TERRORISM

Islamic radical accused of destroying Timbuktu mausoleum in court

Ahmad Al Mahdi Al Faqi, left, in September.

Ahmad Al Mahdi Al Faqi, left, in September.  (AP Photo/Robin van Lonkhuijsen, Pool)

Ahmad Al Faqi Al Mahdi was an enthusiastic member of a radical Islamic occupying force that systematically destroyed most of Timbuktu's World Heritage-listed mausoleums in 2012, prosecutors alleged Tuesday at an International Criminal Court hearing.

Al Mahdi is the first suspect to face an ICC charge of deliberately attacking religious or historical monuments, in a case the court's chief prosecutor likened to the destruction last year by Islamic State extremists of historic ruins in the Syrian city of Palmyra.

The case involves "the destruction of irreplaceable historical monuments" and a "callous assault on the dignity and identity of entire populations and their religion and historical roots," Prosecutor Fatou Bensouda told judges at a hearing to establish whether evidence is strong enough to put Al Mahdi on trial.

Bensouda said Al Mahdi, also known as Abou Tourab, helped organize the destruction of nine mausoleums and a mosque's door in 2012. All but one of the buildings was on the UNESCO list of World Heritage sites, she said.

Al Mahdi, dressed in a white robe, stood briefly to say he understood the case against him. He wasn't required to enter a plea.

Prosecutors allege he was a member of Ansar Dine, an Islamic extremist group with links to al-Qaida that ruled across northern Mali in 2012. The militants were driven out after nearly a year by a French military intervention. French forces arrested Al Mahdi in October 2014 in Niger and transferred him to ICC custody nearly a year later.

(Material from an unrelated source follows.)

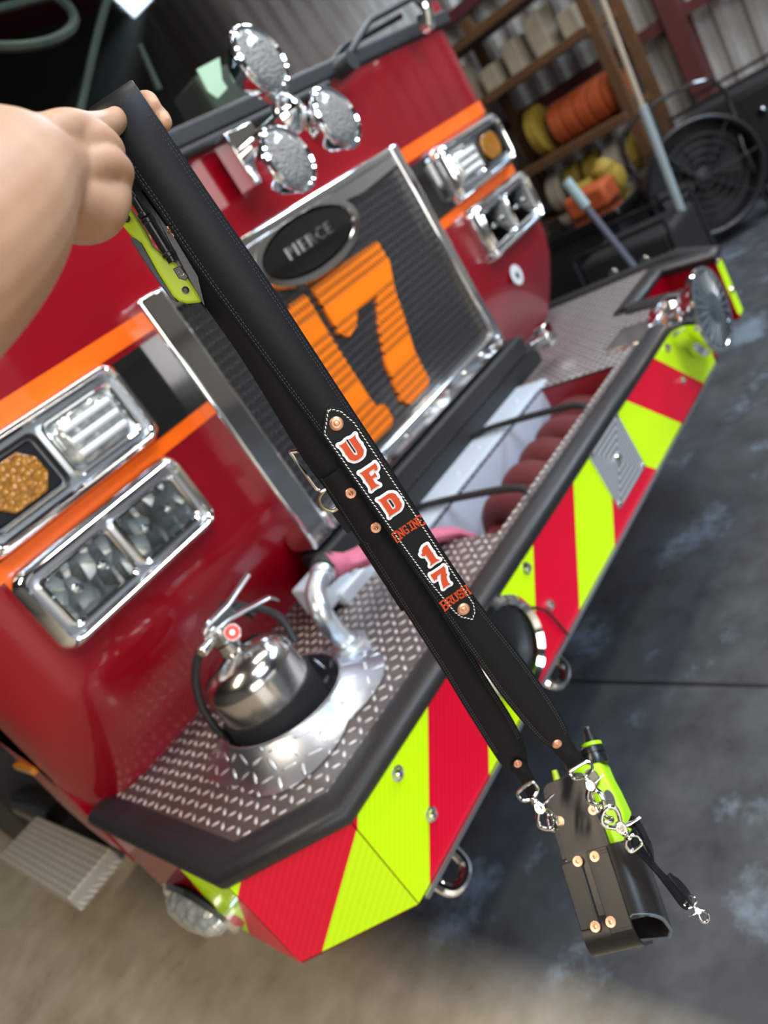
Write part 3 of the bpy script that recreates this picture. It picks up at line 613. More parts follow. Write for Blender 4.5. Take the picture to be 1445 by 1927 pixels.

Al Mahdi was a Timbuktu-based expert on Islamic law who was recruited by Ansar Dine to lead a group that enforced the radicals' strict interpretation of Islam on the occupied town's inhabitants, prosecutors say. Judges were shown a video clip of him, an assault rifle slung over his shoulder, reading an Islamic court's sentence to the public.

The radicals destroyed 14 of Timbuktu's 16 mausoleums, one-room structures that house the tombs of the city's great thinkers, calling them totems of idolatry. The mausoleums have since been restored.